Extract, unchanged, each line of the listing below from its first line through the line that contains "PI = math.pi", inclusive, and nothing else.

[begin DATA BLOCK]

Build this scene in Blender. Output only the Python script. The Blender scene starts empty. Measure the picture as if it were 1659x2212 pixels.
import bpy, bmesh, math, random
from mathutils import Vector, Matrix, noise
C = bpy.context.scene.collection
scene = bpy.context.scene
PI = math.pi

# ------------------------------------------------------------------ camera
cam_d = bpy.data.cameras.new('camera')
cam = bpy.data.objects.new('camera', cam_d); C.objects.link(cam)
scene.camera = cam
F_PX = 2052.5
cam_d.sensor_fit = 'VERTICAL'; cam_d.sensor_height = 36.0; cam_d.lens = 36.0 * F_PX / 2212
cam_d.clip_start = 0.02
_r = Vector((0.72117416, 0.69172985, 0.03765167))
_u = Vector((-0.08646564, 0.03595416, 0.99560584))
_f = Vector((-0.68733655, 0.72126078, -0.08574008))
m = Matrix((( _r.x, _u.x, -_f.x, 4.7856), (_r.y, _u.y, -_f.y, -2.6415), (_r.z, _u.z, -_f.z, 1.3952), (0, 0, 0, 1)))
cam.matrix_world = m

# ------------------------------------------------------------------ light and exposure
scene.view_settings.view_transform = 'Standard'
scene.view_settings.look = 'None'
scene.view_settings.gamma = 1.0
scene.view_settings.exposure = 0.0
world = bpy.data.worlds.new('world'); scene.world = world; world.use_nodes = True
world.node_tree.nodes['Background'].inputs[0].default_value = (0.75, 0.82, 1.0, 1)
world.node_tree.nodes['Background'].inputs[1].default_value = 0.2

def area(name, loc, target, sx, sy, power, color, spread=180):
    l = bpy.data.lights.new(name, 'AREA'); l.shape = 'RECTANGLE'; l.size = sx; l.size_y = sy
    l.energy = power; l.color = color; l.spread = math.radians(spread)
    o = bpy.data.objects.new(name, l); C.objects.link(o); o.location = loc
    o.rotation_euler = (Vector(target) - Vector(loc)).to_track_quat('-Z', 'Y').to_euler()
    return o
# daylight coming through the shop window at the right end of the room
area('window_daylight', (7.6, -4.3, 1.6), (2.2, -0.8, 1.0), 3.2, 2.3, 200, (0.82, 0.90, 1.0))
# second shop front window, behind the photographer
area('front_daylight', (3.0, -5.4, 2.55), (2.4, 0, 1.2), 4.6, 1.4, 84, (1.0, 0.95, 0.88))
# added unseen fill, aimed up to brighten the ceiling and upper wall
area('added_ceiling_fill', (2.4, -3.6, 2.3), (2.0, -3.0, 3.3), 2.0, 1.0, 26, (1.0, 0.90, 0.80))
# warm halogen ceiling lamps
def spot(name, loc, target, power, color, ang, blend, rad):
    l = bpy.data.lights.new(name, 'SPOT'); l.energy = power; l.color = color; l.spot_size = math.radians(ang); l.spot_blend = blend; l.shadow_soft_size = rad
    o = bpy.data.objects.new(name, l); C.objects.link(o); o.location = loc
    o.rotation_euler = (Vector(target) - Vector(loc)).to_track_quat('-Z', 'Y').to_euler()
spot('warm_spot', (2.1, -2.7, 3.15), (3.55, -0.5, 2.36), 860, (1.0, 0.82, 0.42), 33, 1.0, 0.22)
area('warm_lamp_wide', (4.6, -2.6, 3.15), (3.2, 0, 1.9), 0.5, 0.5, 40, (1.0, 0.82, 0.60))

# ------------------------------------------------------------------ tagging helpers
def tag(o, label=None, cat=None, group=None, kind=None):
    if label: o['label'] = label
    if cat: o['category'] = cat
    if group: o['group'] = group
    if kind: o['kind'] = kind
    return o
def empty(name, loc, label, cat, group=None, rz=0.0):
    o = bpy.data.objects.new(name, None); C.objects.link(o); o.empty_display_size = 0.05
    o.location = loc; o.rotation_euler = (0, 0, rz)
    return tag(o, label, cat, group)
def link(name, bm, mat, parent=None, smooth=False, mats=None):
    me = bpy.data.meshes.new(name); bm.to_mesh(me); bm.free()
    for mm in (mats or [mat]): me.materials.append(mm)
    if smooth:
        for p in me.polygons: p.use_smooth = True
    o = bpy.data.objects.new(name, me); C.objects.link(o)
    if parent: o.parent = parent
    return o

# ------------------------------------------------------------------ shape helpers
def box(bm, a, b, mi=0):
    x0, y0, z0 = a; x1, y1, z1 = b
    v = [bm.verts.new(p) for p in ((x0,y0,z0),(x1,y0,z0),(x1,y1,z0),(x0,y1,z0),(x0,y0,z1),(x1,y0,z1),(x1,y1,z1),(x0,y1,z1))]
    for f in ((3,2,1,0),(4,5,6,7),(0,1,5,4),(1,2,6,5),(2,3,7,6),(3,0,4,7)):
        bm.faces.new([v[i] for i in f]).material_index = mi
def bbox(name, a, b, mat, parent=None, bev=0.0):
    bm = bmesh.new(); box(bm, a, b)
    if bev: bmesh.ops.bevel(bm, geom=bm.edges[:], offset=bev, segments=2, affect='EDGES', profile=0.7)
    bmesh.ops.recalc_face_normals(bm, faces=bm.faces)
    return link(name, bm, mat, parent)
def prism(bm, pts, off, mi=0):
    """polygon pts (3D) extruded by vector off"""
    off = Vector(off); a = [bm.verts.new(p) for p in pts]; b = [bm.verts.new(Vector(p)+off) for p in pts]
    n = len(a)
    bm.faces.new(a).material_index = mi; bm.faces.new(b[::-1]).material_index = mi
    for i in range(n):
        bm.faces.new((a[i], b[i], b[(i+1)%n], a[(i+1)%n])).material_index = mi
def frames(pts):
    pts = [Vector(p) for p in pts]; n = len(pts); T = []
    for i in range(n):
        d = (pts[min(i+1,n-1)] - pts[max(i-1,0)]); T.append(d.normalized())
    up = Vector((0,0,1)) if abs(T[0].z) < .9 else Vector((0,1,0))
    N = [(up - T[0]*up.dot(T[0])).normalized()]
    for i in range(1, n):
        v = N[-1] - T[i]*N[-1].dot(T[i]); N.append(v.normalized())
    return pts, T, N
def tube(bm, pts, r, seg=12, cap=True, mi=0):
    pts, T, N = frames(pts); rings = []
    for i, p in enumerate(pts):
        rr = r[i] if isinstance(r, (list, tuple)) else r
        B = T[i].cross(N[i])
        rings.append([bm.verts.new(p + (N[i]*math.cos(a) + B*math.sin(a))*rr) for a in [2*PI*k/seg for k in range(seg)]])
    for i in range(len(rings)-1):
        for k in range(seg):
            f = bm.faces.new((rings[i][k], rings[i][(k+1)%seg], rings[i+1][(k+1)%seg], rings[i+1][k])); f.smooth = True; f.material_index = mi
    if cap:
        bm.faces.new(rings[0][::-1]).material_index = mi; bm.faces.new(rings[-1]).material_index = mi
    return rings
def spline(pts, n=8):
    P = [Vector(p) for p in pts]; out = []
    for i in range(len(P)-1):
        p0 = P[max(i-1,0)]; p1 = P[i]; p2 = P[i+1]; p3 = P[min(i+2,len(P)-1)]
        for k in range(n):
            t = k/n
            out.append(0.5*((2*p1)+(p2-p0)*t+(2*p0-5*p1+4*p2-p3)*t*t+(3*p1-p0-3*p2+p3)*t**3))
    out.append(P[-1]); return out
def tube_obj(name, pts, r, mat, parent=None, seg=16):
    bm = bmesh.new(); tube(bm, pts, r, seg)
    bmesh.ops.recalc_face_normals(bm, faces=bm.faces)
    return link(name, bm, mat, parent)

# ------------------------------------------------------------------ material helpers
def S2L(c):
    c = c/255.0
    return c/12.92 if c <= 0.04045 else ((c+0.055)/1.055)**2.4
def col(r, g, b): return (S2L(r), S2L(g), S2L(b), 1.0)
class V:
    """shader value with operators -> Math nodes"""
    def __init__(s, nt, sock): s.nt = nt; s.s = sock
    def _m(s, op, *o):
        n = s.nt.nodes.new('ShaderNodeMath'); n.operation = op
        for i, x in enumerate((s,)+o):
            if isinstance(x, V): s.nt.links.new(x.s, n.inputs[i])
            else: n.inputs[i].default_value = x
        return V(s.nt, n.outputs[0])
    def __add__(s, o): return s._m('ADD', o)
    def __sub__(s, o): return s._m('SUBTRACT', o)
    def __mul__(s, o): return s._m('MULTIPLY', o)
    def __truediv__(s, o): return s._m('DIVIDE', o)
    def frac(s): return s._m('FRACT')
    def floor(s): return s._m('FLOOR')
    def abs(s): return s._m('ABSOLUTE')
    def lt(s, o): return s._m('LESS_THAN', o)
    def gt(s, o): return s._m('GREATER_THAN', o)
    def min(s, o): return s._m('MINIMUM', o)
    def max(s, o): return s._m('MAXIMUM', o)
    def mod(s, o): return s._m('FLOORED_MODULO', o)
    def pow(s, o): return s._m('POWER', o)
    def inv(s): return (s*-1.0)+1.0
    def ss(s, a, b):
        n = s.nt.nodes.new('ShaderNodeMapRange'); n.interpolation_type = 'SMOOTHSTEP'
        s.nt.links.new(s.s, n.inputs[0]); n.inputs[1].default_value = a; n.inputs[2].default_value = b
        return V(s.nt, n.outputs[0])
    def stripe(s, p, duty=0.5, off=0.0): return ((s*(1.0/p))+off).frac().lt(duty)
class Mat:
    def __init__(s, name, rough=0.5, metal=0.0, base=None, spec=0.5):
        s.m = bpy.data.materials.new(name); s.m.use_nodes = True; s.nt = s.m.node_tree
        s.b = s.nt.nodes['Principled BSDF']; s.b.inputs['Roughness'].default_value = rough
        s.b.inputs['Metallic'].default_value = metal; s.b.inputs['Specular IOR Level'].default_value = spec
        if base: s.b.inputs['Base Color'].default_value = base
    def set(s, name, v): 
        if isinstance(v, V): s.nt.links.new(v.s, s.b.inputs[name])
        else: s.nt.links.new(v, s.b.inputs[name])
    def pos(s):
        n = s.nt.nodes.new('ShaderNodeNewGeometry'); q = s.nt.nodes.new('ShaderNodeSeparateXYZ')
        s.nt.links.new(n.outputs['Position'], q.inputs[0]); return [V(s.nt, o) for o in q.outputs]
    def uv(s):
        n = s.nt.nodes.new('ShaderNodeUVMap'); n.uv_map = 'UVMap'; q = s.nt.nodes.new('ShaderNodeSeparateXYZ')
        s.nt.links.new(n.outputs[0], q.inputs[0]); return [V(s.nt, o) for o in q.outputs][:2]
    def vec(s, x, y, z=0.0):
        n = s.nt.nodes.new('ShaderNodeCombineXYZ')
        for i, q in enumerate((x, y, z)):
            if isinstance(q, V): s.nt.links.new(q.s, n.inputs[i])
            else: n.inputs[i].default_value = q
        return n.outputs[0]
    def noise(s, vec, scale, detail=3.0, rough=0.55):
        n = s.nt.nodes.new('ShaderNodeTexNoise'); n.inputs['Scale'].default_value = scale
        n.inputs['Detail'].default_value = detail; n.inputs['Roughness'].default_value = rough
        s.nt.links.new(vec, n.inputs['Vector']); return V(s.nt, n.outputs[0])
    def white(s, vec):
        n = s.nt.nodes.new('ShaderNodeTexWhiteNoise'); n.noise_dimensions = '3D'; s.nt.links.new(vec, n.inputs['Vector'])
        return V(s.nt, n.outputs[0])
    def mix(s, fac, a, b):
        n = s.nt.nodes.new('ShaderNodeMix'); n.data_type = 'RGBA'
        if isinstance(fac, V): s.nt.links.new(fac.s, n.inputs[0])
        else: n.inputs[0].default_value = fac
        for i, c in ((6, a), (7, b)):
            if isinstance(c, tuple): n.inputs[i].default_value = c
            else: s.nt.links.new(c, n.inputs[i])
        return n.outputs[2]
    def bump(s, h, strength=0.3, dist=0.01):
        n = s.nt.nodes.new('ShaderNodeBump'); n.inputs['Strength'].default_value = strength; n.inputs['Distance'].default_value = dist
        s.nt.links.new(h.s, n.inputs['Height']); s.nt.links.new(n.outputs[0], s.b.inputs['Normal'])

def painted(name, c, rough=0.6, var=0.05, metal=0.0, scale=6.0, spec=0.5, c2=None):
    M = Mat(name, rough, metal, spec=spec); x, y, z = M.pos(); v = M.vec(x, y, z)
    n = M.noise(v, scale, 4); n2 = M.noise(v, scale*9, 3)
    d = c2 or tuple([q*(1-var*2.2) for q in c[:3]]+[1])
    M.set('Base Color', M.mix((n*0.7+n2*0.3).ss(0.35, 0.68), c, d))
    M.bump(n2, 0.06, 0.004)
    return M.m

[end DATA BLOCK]

● CORRECT RESPONSE
Build this scene in Blender. Output only the Python script. The Blender scene starts empty. Measure the picture as if it were 1659x2212 pixels.
import bpy, bmesh, math, random
from mathutils import Vector, Matrix, noise
C = bpy.context.scene.collection
scene = bpy.context.scene
PI = math.pi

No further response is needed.